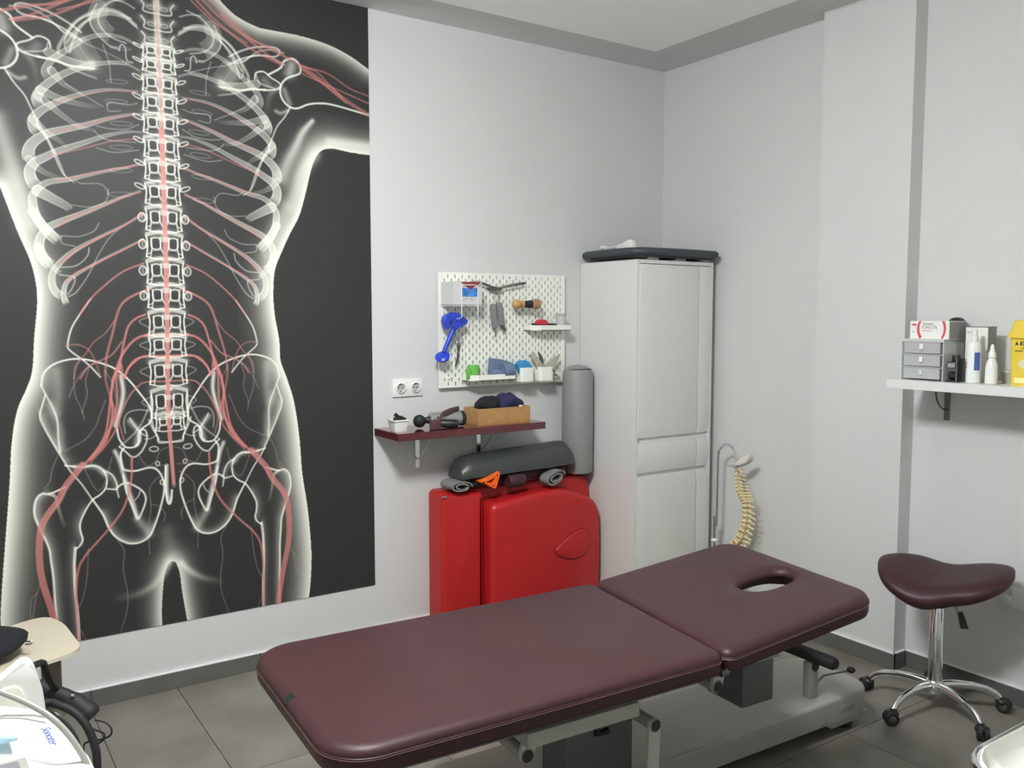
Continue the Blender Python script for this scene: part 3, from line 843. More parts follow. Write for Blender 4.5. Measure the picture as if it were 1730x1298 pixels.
# bandage scissors
s_ = G()
def ringm(g, c, rx, rz, t, rot=0.):
    pts = []
    for k in range(20):
        a = 2*PI*k/20; x = rx*math.cos(a); z = rz*math.sin(a)
        pts.append((c[0]+x*math.cos(rot)-z*math.sin(rot), c[1], c[2]+x*math.sin(rot)+z*math.cos(rot)))
    pts.append(pts[0]); pts.append(pts[1])
    g.tube(pts, t, 6, cap=False)
sc = thing('bandage_scissors', 'small steel scissors hanging below the blue massage tool', 'scissors', (-1.39, -.05, 1.30))
for c, rr in (((-1.402, -.052, 1.425), .013), ((-1.380, -.050, 1.427), .014)):
    g = G(); ringm(g, c, rr, rr*1.15, .0022, .2); g.obj('finger_ring', STEEL, sc)
g = G()
g.prism([(-1.402, 1.410), (-1.394, 1.410), (-1.392, 1.365), (-1.399, 1.362)], lambda x, z: (x, -.054, z), lambda x, z: (x, -.050, z), .0008)
g.prism([(-1.384, 1.412), (-1.378, 1.410), (-1.390, 1.362), (-1.396, 1.364)], lambda x, z: (x, -.050, z), lambda x, z: (x, -.046, z), .0008)
g.obj('shank', DSTEEL, sc)
g = G()
g.prism([(-1.400, 1.368), (-1.390, 1.368), (-1.391, 1.340), (-1.400, 1.318), (-1.408, 1.298), (-1.412, 1.300), (-1.407, 1.324), (-1.400, 1.345)], lambda x, z: (x, -.055, z), lambda x, z: (x, -.049, z), .0008)
g.obj('blade', DSTEEL, sc)
g = G(); g.lathe([(.004, -.058), (.004, -.045)], (-1.395, 0, 1.362), 10, 'y'); g.obj('pivot', STEEL, sc)
G().tube([(-1.391, -.03, 1.438), (-1.391, -.06, 1.438), (-1.391, -.063, 1.443)], .0018, 6).obj('hook', PLAS, sc)

# V of two grey handles, and the two grey tools hung on it
v = thing('forked_holder', 'grey forked metal holder spread in a V near the top of the pegboard', 'holder', (-1.17, -.06, 1.68))
for pts in ([(-1.325, -.060, 1.703), (-1.290, -.066, 1.705), (-1.252, -.066, 1.700), (-1.205, -.066, 1.684), (-1.170, -.064, 1.679)],
            [(-1.170, -.064, 1.679), (-1.107, -.066, 1.692), (-1.04, -.066, 1.704), (-1.004, -.062, 1.709)]):
    G().tube(pts, [.003, .004, .0048, .0048, .004][:len(pts)], 8).obj('arm', DSTEEL, v)
    G().tube([(p[0], p[1]+.008, p[2]+.007) for p in pts], .0022, 6).obj('spring', STEEL, v)
G().box(-1.213, -1.150, -.072, -.030, 1.671, 1.684, .003).obj('clamp_block', DSTEEL, v)
for i, (xt, zt_, xb, zb, tilt) in enumerate(((-1.203, 1.600, -1.192, 1.488, 0), (-1.166, 1.608, -1.150, 1.500, 1))):
    t = thing('steel_probe', ['slim grey tool hanging from the forked holder, thinner one on the left', 'wider grey tool hanging from the forked holder, with a long thin hook'][i], 'tool', (xb, -.06, 1.44))
    wd = .013+.003*i
    G().prism([(xt-wd, zt_-.004), (xt-wd*.3, zt_+.004), (xt+wd, zt_), (xb+wd, zb+.004), (xb+wd*.4, zb-.006), (xb-wd, zb)], lambda x, z: (x, -.073, z), lambda x, z: (x, -.055, z), .003).obj('handle', mat('grey_grip', (128, 130, 128), .4, bump=.2) if i == 0 else bpy.data.materials['grey_grip'], t)
    if i == 0:
        G().tube([(xt+.006, -.064, zt_), (-1.192, -.064, 1.640), (-1.189, -.066, 1.668), (-1.195, -.066, 1.676)], .0014, 6).obj('hook', STEEL, t)
        G().tube([(xb, -.064, zb), (-1.187, -.064, 1.455), (-1.188, -.064, 1.440)], [.004, .0022, .003], 8).obj('tip', DSTEEL, t)
    else:
        G().tube([(xt, -.064, zt_), (-1.169, -.064, 1.640), (-1.169, -.066, 1.676)], .0024, 6).obj('hook', STEEL, t)
        G().prism([(-1.162, 1.500), (-1.138, 1.503), (-1.125, 1.470), (-1.128, 1.466), (-1.150, 1.480)], lambda x, z: (x, -.068, z), lambda x, z: (x, -.060, z), .001).obj('tip', DSTEEL, t)

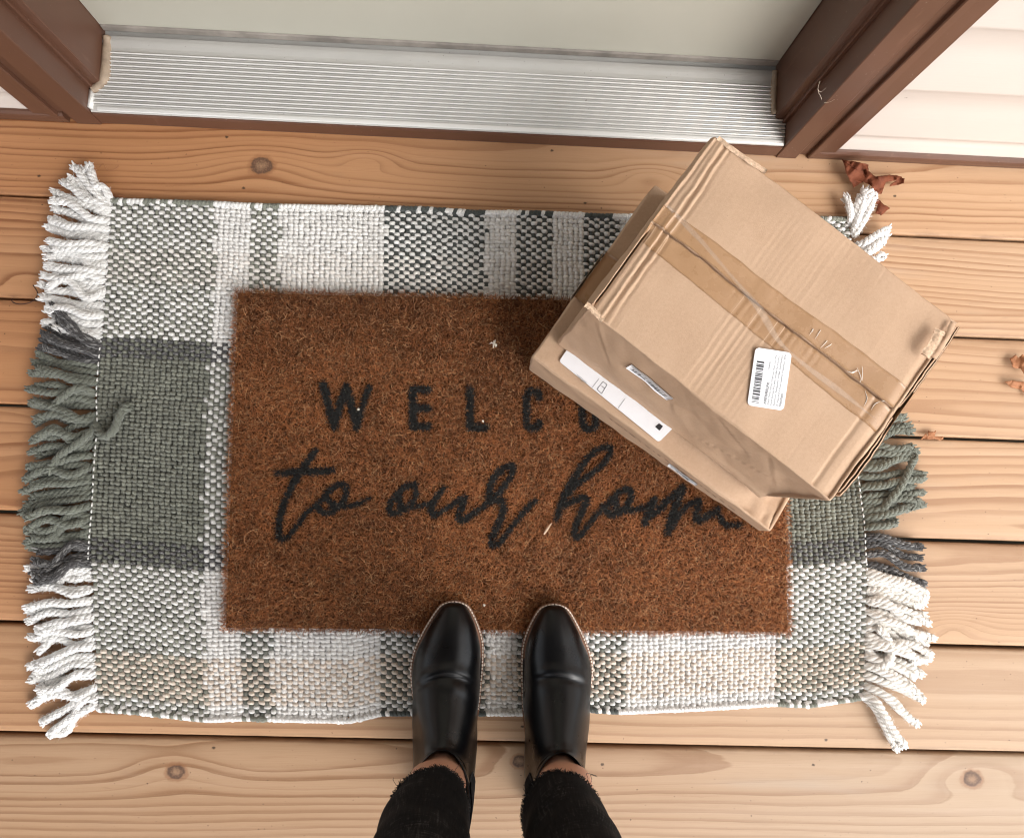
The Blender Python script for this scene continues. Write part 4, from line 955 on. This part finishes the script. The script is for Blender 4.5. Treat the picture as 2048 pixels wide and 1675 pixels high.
def barcode(name, p0, p1, q0, ratio, parent, seed, base):
    """bars between p0->p1 (length) and p0->q0 (height), in world"""
    R_ = random.Random(seed); a = Acc(); t = 0.0; L_ = p1 - p0; H_ = q0 - p0
    while t < 1:
        w = R_.choice([1, 1, 2, 2, 3]) * ratio; g_ = R_.choice([1, 1, 2, 3]) * ratio
        if t + w > 1: break
        V = np.array([p0 + L_ * t, p0 + L_ * (t + w), p0 + L_ * (t + w) + H_, p0 + L_ * t + H_]) + base; a.add(V, np.array([[0, 1, 2, 3]])); t += w + g_
    a.build(name, INK, parent, smooth=False)
barcode('barcode', lp(305, 1245), lp(412, 470), lp(440, 1268), .0115, lab, 4, up_)
# long white strip on the lower box, tucked under the upper one
zl = lz1 + .0030
sp = lambda u, v: np.array(at(u, v, zl))
lab2, nn = poly_label('label', [sp(1118, 722), sp(1136, 696), sp(1352, 850), sp(1318, 884)], .0034, lower, th=.0016)
ex = sp(1318, 884) - sp(1118, 722); Lx = np.linalg.norm(ex); ex /= Lx; ey = np.cross(np.array([0, 0, 1.0]), ex)
tx = []; ku = (CAM_H - zl) / F_PX
def sp2(u, v): return sp(u, v) + up_
text_mesh('KWR7TU00G', 4.2 * ku, sp2(1153, 751), ex, ey, None, tx); text_mesh('1 / 2001', 4.2 * ku, sp2(1155, 757), ex, ey, None, tx)
e2 = ey * -1; text_mesh('1', 13 * ku, sp2(1205, 769), -ey, ex, None, tx)
join_text('printed_text', tx, GREYINK, lab2)
a = Acc()
def ruleline(p, q, w=.00035):
    d = (q - p) / np.linalg.norm(q - p); s = np.cross(np.array([0, 0, 1.0]), d) * w; a.add(np.array([p - s, q - s, q + s, p + s]), np.array([[0, 1, 2, 3]]))
b0, b1, b2, b3 = sp2(1194, 778), sp2(1206, 763), sp2(1214, 769), sp2(1203, 787)
for p, q in ((b0, b1), (b1, b2), (b2, b3), (b3, b0)): ruleline(p, q)
ruleline(sp2(1184, 775), sp2(1198, 757), .0002); ruleline(sp2(1236, 816), sp2(1250, 797), .0002)
a.build('ruled_box', GREYINK, lab2, smooth=False)
a = Acc(); a.add(np.array([sp2(1310, 853), sp2(1318, 846), sp2(1326, 852), sp2(1319, 861)]), np.array([[0, 1, 2, 3]])); a.build('printed_square', INK, lab2, smooth=False)
# small sticker on the front panel of the upper box and one on the lower box's front panel
def panel_pt(c, u, w, off):
    p = trilin(c, np.array([[u, 0.0, w]]))[0]; n = np.cross(trilin(c, np.array([[1, 0., w]]))[0] - trilin(c, np.array([[0, 0., w]]))[0], trilin(c, np.array([[u, 0., 1.]]))[0] - trilin(c, np.array([[u, 0., 0.]]))[0]); n /= np.linalg.norm(n); d = 0.0
    if c is CU: d = float(disp_up(np.array([[u, 0., w]]), None, 1, 0)[0])
    else: d = float(disp_low(np.array([[u, 0., w]]), None, 1, 0)[0])
    return warp((p + n * d)[None])[0] + n * off
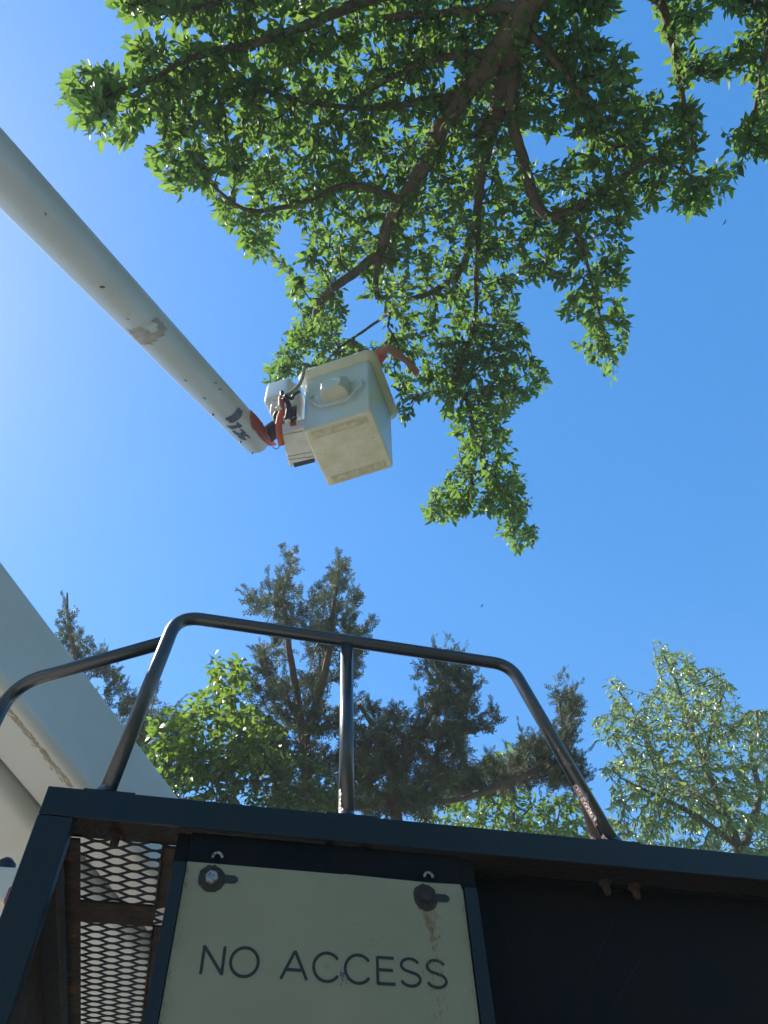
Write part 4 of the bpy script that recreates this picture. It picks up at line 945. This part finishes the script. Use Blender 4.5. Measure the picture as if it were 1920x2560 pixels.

• • •

▶ **AIM**
What count of lines in the listing contain the word "Python"? Reply with the number only.

▶ **FULL SOLUTION**
2